A legal settlement in Florida, legislative action in Arkansas and a lawsuit in Georgia this week made waves in an ongoing national battle over the rights of LGBTQ+ Americans.

Over the past three years or so, many Republican officials have been trying to limit those rights, imposing rules on which sports transgender students can play and which bathrooms they can use, among other policies.

The conservative pushback has coincided with more younger people identifying as LGBTQ+.

A Gallup poll released this week based on telephone interviews of more than 12,000 Americans finds that about 1 in 13 U.S. adults identify as LGBTQ+, including less than 1 in 100 of the total population who say they are transgender. But a higher proportion of the youngest adults identified as LGBTQ+ — a little over one-fifth of those born from 1997 through 2005.

The legal and legislative issues at the heart of the debates remain in flux.

Some things to know about this week’s flurry of developments.

FLORIDA AGREES STUDENTS, TEACHERS CAN SAY ‘GAY’

Florida this week settled a legal challenge to its 2022 law that bars instruction on sexual orientation and gender identity in public schools, a measure that critics had dubbed “Don’t Say Gay.”

Under the deal, the law remains in place but some of the restrictions that resulted will be lifted.
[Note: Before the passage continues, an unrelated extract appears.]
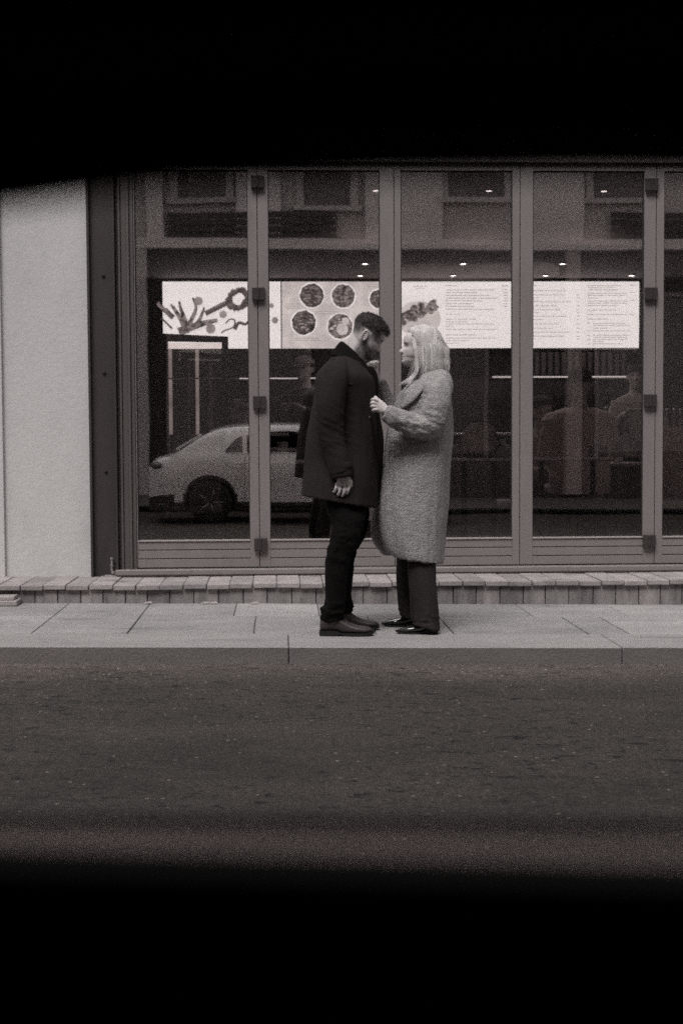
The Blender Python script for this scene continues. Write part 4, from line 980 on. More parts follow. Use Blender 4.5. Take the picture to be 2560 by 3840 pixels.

The agreement clarifies, for example, that students and teachers are allowed to discuss LGBTQ+ issues. In addition, schools don’t have to remove library books that feature LGBTQ+ characters, halt anti-bullying programs that address bullying of LGBTQ+ people, censor valedictorian speeches in which the speaker talks about their gender identity or sexual orientation, or force teachers to remove rainbow flags from classroom doors.